物語な人

またまた間が空いてしまった。今の未曾有な状況で感じていること、考えていることを残しておこうと思って再び書き始めたところもあるのだが、よく考えれば「未曾有な」事態は思ったよりも起きているのだ。9.11も3.11も、阪神大震災も、バブル崩壊リーマンショックも、この30年の間に起きている。だから、変わらない日常というのはそもそも幻想で、予想外の事態が常に起こり(うる)、変わり続けるのが世界と認識した方が良い。

 

読み手を誰ひとり想定せずに書いているこのブログだが、強いて言えば「私」という読者のために書いている。私はどうやら私の書いた文章が好きなようで、気まぐれにしか更新しないこのブログを消さないのもそれが理由だ。

よく本を読む子供だった。今でも活字中毒のきらいはある。このステイホーム期間に積ん読本をなくすのが目標だが、順次増えていくので達成は難しそうだ。

「人はなぜ物語を必要とするのか」と疑問に思ったことがある。たとえば、神話は歴史の記録として受け継がれた一面があるが、記録であるならば、データで充分なはずだ。年表なり家系図なり、事実をまとめていれば機能は果たせる。なのになぜ「無駄な」物語を持たせたのか。

その疑問は、「人間は共感や感情を伴うと記憶が強化される」という事象を知り、ひとまずの解決を得ている。確かに、人伝に受け継がれていくには強い興味や印象が必要となる。そのために物語というパワーが使われたのだろう。

どうやら自分は、そのパワーに惹かれるセンサーが強いらしい。

前々から、興味がある分野の人であるにもかかわらず、惹かれる人とそうではない人がいるのは何故だろうと思っていた。好き嫌いとか馬が合う合わないとか、要はそういうことなのだが、その分水嶺はどこなのか、というポイントが不思議だった(我ながら厄介な性分である)。
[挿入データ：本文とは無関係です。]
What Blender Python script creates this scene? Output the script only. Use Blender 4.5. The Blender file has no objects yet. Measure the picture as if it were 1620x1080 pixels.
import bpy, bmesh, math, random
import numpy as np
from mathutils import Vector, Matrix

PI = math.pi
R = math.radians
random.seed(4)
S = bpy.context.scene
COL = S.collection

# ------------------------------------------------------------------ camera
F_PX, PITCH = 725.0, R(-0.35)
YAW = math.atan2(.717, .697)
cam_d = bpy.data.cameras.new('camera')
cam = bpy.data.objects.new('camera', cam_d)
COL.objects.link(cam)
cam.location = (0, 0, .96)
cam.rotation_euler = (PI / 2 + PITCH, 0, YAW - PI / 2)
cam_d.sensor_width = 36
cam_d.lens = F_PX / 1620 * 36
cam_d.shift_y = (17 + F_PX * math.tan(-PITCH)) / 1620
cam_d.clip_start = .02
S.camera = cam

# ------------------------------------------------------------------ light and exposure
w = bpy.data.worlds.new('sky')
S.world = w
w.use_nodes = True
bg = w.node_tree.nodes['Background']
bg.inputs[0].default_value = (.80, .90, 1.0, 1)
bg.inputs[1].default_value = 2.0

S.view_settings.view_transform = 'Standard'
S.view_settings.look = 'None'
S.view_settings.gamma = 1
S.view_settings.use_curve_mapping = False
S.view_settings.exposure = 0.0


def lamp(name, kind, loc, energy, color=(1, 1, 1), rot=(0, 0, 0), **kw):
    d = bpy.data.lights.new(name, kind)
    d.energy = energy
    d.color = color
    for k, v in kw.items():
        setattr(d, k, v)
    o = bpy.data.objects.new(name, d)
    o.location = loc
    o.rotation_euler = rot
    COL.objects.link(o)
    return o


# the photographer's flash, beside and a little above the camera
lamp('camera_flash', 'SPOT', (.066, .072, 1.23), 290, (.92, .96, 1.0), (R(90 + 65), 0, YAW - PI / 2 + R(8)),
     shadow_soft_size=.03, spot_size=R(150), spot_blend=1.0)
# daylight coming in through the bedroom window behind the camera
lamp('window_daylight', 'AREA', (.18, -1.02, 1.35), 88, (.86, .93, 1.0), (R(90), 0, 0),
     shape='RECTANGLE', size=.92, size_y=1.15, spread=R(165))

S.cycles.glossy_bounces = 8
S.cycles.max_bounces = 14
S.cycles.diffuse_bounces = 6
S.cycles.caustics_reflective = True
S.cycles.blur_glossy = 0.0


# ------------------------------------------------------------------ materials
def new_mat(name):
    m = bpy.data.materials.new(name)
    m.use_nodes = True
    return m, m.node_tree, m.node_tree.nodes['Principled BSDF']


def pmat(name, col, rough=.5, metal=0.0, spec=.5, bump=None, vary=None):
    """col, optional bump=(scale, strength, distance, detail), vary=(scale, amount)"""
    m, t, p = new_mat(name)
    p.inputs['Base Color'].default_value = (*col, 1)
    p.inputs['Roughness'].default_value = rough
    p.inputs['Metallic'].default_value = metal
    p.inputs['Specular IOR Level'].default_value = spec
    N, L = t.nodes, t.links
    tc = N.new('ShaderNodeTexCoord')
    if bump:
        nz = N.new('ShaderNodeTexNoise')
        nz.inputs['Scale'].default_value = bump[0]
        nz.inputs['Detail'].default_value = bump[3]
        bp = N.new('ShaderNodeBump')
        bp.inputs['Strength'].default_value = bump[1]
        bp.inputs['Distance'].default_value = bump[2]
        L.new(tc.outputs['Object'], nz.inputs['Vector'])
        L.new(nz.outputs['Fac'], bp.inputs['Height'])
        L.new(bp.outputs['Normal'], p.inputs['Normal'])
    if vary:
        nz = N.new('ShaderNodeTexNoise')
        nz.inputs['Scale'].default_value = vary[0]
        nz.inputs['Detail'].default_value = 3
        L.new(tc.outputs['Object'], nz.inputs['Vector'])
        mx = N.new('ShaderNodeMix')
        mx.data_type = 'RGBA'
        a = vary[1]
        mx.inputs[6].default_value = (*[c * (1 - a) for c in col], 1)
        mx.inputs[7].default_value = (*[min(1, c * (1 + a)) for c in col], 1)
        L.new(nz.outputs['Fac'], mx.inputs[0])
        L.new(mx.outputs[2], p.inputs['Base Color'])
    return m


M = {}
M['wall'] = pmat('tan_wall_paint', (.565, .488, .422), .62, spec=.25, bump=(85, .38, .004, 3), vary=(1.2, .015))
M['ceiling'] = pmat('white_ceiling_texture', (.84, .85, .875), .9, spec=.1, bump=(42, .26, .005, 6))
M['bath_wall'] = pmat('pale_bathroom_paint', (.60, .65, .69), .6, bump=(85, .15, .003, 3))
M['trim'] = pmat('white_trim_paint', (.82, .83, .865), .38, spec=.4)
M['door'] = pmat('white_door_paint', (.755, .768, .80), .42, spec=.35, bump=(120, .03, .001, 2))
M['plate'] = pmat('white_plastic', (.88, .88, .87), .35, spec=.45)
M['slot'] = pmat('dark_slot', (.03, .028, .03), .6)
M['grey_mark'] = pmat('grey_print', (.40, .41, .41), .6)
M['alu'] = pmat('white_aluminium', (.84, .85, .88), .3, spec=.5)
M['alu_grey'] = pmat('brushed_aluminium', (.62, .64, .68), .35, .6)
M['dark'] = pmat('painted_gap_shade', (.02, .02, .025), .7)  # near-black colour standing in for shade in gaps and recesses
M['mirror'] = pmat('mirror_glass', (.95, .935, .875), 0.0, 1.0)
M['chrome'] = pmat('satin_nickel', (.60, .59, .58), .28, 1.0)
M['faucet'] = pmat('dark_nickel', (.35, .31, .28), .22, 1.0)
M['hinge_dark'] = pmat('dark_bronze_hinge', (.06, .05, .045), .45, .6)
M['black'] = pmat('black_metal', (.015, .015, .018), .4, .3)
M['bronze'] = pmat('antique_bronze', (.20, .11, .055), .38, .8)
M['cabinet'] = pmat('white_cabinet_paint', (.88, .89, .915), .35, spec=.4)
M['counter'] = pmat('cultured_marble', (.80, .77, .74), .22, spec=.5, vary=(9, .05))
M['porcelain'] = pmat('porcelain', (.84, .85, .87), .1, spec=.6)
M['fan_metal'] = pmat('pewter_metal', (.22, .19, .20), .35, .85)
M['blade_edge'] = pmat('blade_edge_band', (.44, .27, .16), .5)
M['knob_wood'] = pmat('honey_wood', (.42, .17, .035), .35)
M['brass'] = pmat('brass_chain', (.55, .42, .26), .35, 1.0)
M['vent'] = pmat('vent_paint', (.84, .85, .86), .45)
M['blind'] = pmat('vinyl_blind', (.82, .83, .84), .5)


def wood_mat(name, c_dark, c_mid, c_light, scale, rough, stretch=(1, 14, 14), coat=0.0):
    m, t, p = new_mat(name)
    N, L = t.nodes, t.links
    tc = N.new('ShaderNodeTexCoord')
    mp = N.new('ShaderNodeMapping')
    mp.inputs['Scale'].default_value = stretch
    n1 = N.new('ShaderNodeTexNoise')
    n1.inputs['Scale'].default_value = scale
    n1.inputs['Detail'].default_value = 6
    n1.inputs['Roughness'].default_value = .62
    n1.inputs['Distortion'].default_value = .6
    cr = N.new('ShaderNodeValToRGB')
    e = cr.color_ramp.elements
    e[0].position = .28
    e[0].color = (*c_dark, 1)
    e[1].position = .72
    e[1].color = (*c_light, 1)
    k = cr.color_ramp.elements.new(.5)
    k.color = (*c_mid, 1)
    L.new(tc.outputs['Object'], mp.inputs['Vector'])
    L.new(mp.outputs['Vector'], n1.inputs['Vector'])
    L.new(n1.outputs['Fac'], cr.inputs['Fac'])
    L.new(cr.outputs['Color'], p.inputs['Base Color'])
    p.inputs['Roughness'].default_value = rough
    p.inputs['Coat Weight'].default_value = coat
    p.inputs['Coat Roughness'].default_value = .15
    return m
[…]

その答えに、先日はたと気づいた。「物語があるかないか」だった。波乱万丈な人生とか、読書家であるということではない。その人の根っこに、脈々と「物語」が息づいているかどうかなのだ。そういう人が生み出すものには、すべからく意図無くして物語を感じられる。

この「物語」は、岡潔言うところの「情緒」と言い換えてもいいかもしれない。

ただし、その魅力を遺憾無く発揮してもらうには条件があって、同時にしっかりとした論理の力が必要となる。

長々と書いてきたが、要するに感覚と思考の両輪がバランスよく働いているというのが、私のツボらしい。